§ **DATA PROVIDED**:
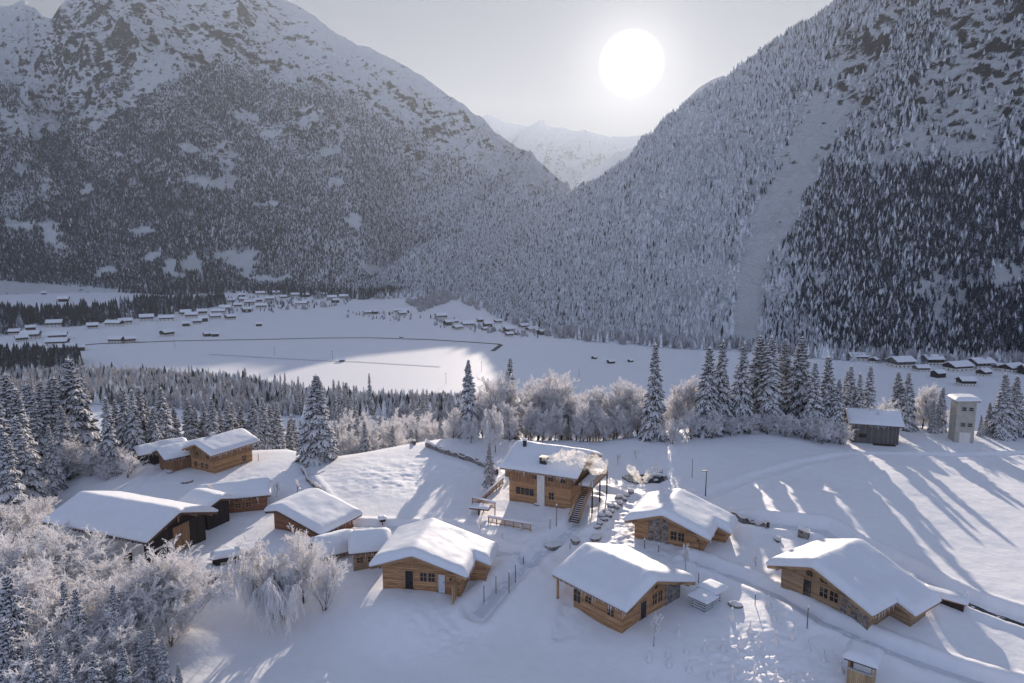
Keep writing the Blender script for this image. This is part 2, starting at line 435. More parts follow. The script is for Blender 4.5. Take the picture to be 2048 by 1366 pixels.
def base_ground(x, y):
    x = np.asarray(x, float); y = np.asarray(y, float)
    num = 0.0; den = 0.0
    for cx, cy, cz in CT:
        w = 1.0 / (((x - cx) ** 2 + (y - cy) ** 2) + 9.0) ** 1.6
        num = num + w * cz; den = den + w
    z = num / den
    r = np.hypot(x, y); az = np.arctan2(x, np.maximum(y, 1e-3))
    re = np.interp(az, EDGE_AZ, EDGE_R)
    t = np.maximum(r - re, 0)
    drop = 0.46 * (np.sqrt(t * t + 90) - math.sqrt(90))
    # below the hill on the far left and right the valley side is gentle
    z = z - drop + np.where(t > 0, fbm(x / 30, y / 30, 4, 5) * np.minimum(t * .12, 7), 0)
    k = 6.0
    v = VZ + fbm(x / 260, y / 260, 3, 8) * 2.0
    z = np.where(z - v > 30, z, v + np.log1p(np.exp(np.clip((z - v) / k, -30, 30))) * k)
    return z

def ground_z(x, y, detail=True):
    x = np.asarray(x, float); y = np.asarray(y, float)
    z = base_ground(x, y)
    near = sstep(260, 150, np.hypot(x, y))
    if detail:
        z = z + near * (fbm(x / 14, y / 14, 4, 21) * 0.6 + fbm(x / 2.2, y / 2.2, 3, 33) * 0.10)
    for pl, hw, dep, bank in CARVE:
        xs = [p[0] for p in pl]; ys = [p[1] for p in pl]
        m = (x > min(xs) - 8) & (x < max(xs) + 8) & (y > min(ys) - 8) & (y < max(ys) + 8)
        if not np.any(m): continue
        d = seg_dist(x, y, pl)
        e = -dep * sstep(hw + .7, hw - .3, d) + bank * np.exp(-((d - hw - 1.1) / .7) ** 2)
        e = e + (fbm(x / 1.1, y / 1.1, 3, 61) * .38 + np.abs(fbm(x / .45, y / .45, 2, 66)) * .12) * np.exp(-(d / (hw + 1.3)) ** 2)
        z = z + np.where(m, e, 0)
    return z

def gz(x, y): return float(ground_z(np.array([x]), np.array([y]))[0])

def pix_ground(px, py):
    """point of the modelled ground seen at a pixel of the photograph"""
    v = ray(np.float64(px), np.float64(py)); t = 10.0
    for i in range(4000):
        p = v * t
        h = CAMZ + p[2] - gz(p[0], p[1])
        if h <= 0.02: break
        t += max(h * .6, .02)
    return float(p[0]), float(p[1])
# ------------------------------------------------------------------ mountains (each a terrain with its own foot, crest and far side)
def poly_interp(pts):
    px = np.array([p[0] for p in pts], float); py = np.array([p[1] for p in pts], float)
    az, _ = pix_az_e(px, np.full_like(px, 500))
    return px, py

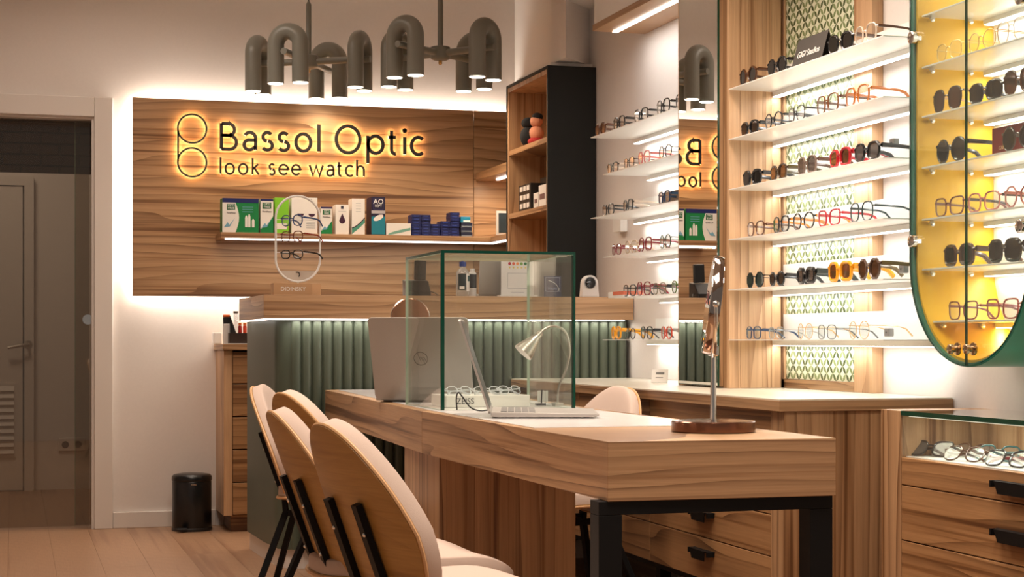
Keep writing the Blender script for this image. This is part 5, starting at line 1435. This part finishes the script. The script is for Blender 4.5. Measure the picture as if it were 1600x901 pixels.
# on the returning corner part of the shelf
a = onX(763, 362, 2.43); a.y = 8.46
vz = onY(766, 325, 8.45).z
pl = thing('patterned_card', 'green and white leaf patterned card on the shelf corner', 'card', (2.42, 8.44, SZ))
pts = [(2.395 + .035 + .030 * math.cos(q), SZ + .058 + .0575 * math.sin(q)) for q in [2 * math.pi * i / 18 for i in range(18)]]
MB().prism(pts, 'y', 8.44, 8.446).build('card_body', paint(s2l(90, 88, 40)), pl)
for k in range(5): MB().ball((2.432 + .006 * (k % 2), 8.438, SZ + .018 + .022 * k), (.009, .002, .006), 8).build('leaf_print', paint(s2l(200, 205, 150)), pl)
c_ = onY(774, 363, 8.42).x
pf = thing('picture_card', 'white framed dark picture leaning on the shelf behind the bookcase edge', 'picture', (c_, 8.42, SZ))
MB().box(c_, c_ + 0.11, 8.40, 8.408, SZ + .0005, SZ + .125).build('frame', PWHT, pf)
MB().box(c_ + .012, c_ + 0.10, 8.3985, 8.3998, SZ + .012, SZ + .113).build('picture_print', paint(s2l(50, 62, 70)), pf)

# ================================================================== IN THE BOOKCASE
z = 1.878 + 0.0265
q = onX(838, 205, 2.46)
dl = thing('soft_doll', 'small peach and red soft figure with black hair on the upper bookcase shelf', 'doll', (q.x, q.y, z))
PE = mat('peach_felt', (0.72, 0.30, 0.18), 0.8, bump=0.2, bscale=500); RF = mat('red_felt', (0.45, 0.02, 0.02), 0.8); BF = mat('black_felt', (0.012, 0.012, 0.014), 0.9)
MB().ball((q.x, q.y, z + .062), (.038, .042, .040), 18).build('body', PE, dl, smooth=1)
MB().ball((q.x, q.y, z + .024), (.044, .046, .024), 18).build('skirt', RF, dl, smooth=1)
MB().ball((q.x, q.y, z + .122), (.032, .034, .030), 18).build('head', PE, dl, smooth=1)
MB().ball((q.x + .004, q.y - .004, z + .143), (.028, .030, .022), 16).build('hair', BF, dl, smooth=1)
MB().tube([(q.x - .01, q.y + .030, z + .075), (q.x - .02, q.y + .068, z + .092)], [.016, .020], 12).build('arm', PE, dl, smooth=1)
q2 = onX(828, 200, 2.43)
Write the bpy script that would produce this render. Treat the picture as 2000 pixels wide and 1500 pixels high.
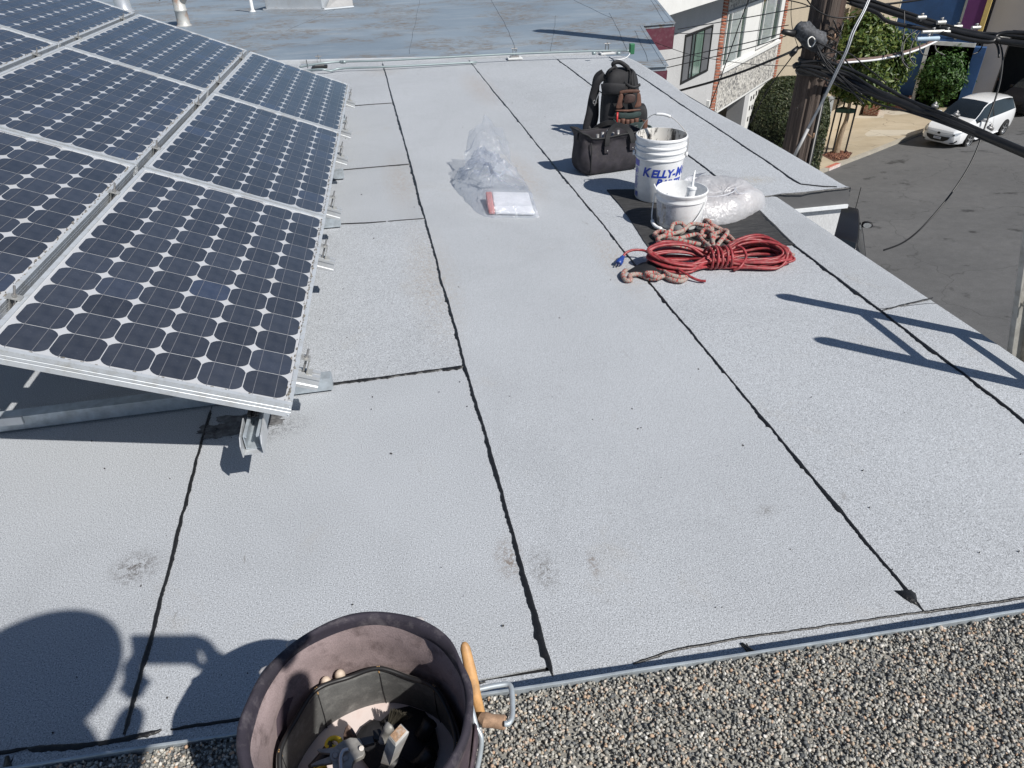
import bpy, bmesh, math, random
import numpy as np
from mathutils import Vector, Matrix
from mathutils.bvhtree import BVHTree
from math import sin, cos, pi, radians, sqrt, atan2, degrees, tan

for o in list(bpy.data.objects): bpy.data.objects.remove(o)
SC = bpy.context.scene
COL = SC.collection
random.seed(7); RNG = np.random.default_rng(7)

# ------------------------------------------------------------------ camera
F = 1385.0; PPX, PPY = 1000.0, 750.0; CH = 1.5
def _ray(px, py): return Vector((px-PPX, py-PPY, F))
_dn = _ray(1050., 2790.).normalized()
_d1 = _ray(667., -191.); _d1 = (_d1 - _dn*_d1.dot(_dn)).normalized()
_up = -_dn; _X = _d1.cross(_up).normalized()
R = Matrix((_X, _d1, _up))                     # camera (right, down, forward) -> world
CAM = Vector((0, 0, CH))
cam = bpy.data.cameras.new('camera'); camo = bpy.data.objects.new('camera', cam); COL.objects.link(camo)
_r, _d, _f = R@Vector((1,0,0)), R@Vector((0,1,0)), R@Vector((0,0,1))
M = Matrix((_r, -_d, -_f)).transposed().to_4x4(); M.translation = CAM
camo.matrix_world = M
cam.sensor_width = 36; cam.lens = 36*F/2000; cam.clip_start = 0.02; cam.clip_end = 600
SC.camera = camo
# ------------------------------------------------------------------ light
SUN_AZ, SUN_EL = -38.0, 46.0                   # heading the light travels towards, and its height
w = bpy.data.worlds.new('World'); SC.world = w; w.use_nodes = True
wn = w.node_tree; wn.nodes.clear()
sky = wn.nodes.new('ShaderNodeTexSky'); sky.sky_type = 'NISHITA'; sky.sun_disc = False
sky.sun_elevation = radians(SUN_EL); sky.sun_rotation = radians(SUN_AZ+180); sky.air_density = 1.0; sky.dust_density = 0.3; sky.ozone_density = 2.0
bg = wn.nodes.new('ShaderNodeBackground'); bg.inputs[1].default_value = 0.066
wo = wn.nodes.new('ShaderNodeOutputWorld')
wn.links.new(sky.outputs[0], bg.inputs[0]); wn.links.new(bg.outputs[0], wo.inputs[0])
sl = bpy.data.lights.new('sun', 'SUN'); sl.energy = 4.9; sl.angle = radians(0.53); sl.color = (1.0, 0.96, 0.90)
so = bpy.data.objects.new('sun', sl); COL.objects.link(so)
_a = radians(SUN_AZ); _e = radians(SUN_EL)
LD = Vector((sin(_a)*cos(_e), cos(_a)*cos(_e), -sin(_e)))
so.rotation_euler = LD.to_track_quat('-Z', 'Y').to_euler(); so.location = -LD*30
SC.view_settings.view_transform = 'Standard'; SC.view_settings.look = 'None'
SC.view_settings.exposure = 0.12; SC.view_settings.gamma = 1.0; SC.view_settings.use_curve_mapping = False

# ------------------------------------------------------------------ measuring: a sight line of the survey camera to a surface
def at(px, py, z=0.0):
    d = R@_ray(px, py); return CAM + d*((z-CH)/d.z)
def atd(px, py, depth):
    return CAM + R@(_ray(px, py)/F*depth)
def onpl(px, py, P, N):
    d = R@_ray(px, py); return CAM + d*((Vector(P)-CAM).dot(N)/d.dot(N))
G0 = Vector((23.3, 26.4, -7.43)); GS = 0.115
GN = Vector((-.39*GS, .92*GS, 1)).normalized()
def gz(x, y): return G0.z + GS*(.39*(x-G0.x) - .92*(y-G0.y))
def gnd(px, py): return onpl(px, py, G0, GN)

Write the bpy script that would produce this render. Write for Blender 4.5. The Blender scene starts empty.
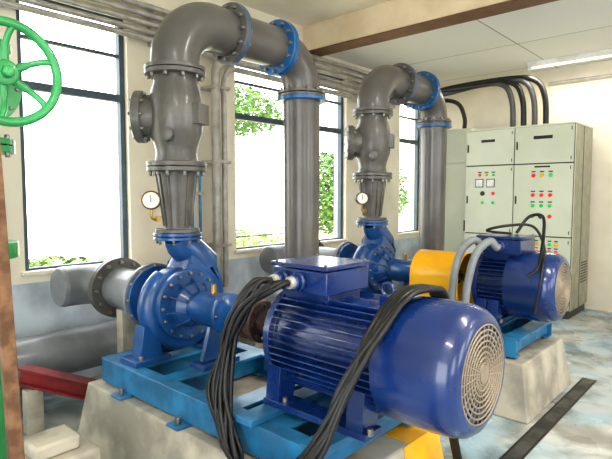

§ **SHORT EXERCISE**: Keep only those lines of the records that hold "scene", and return them.

§ **PROBLEM SOLUTION**:
SC = bpy.context.scene
Write the bpy script that would produce this render. Write for Blender 4.5. The Blender scene starts empty.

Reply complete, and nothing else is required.